Eğer iktidarsızlık organ kesikliği veya felç gibi bir sebepten dolayı ise kadının derhal muhayyer olma hakkı vardır. Çünkü böyle bir kimsenin iyileşme ümidi yoktur, beklemenin de bir manası olmaz. Şayet organ kesikliği durumunda penisten cinsel ilişkide bulunacak bir parça kalmış ise bu kimseye süre verilmesi en uygun olanıdır. Çünkü kişi doğuştan iktidarsız gibi değildir. [389]
e. Zahirî Mezhebi:
El-Muallâ’da şöyle denmektedir: “Bir kadınla evlenip onunla cinsel birleşmede bulunmaya gücü yetmeyen kimseyi, hakimin veya bir başkasının ayırması, ona süre tanıması caiz değildir. Adamın eşi ile bir defa veya bir kaç kere ilişkide bulunmuş olması veya hiç ilişkide bulunmamış olması durumu değiştirmez.
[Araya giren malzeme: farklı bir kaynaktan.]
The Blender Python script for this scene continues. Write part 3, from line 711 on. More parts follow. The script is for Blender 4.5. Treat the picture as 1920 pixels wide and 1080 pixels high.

O kadın, onun eşidir; dilerse boşar, dilerse onunla birlikte olur. Bu konuda eskiden beri ihtilaf vardır. [390]
İbn Hazm’ın naklettiğine göre iktidarsız kimseye on ay süre verilir. Bir rivayete göre bir yıl süre verilir. Bu süre içinde ilişkide bulunursa ne a’lâ, aksi halde ayrılmalarına karar verilir.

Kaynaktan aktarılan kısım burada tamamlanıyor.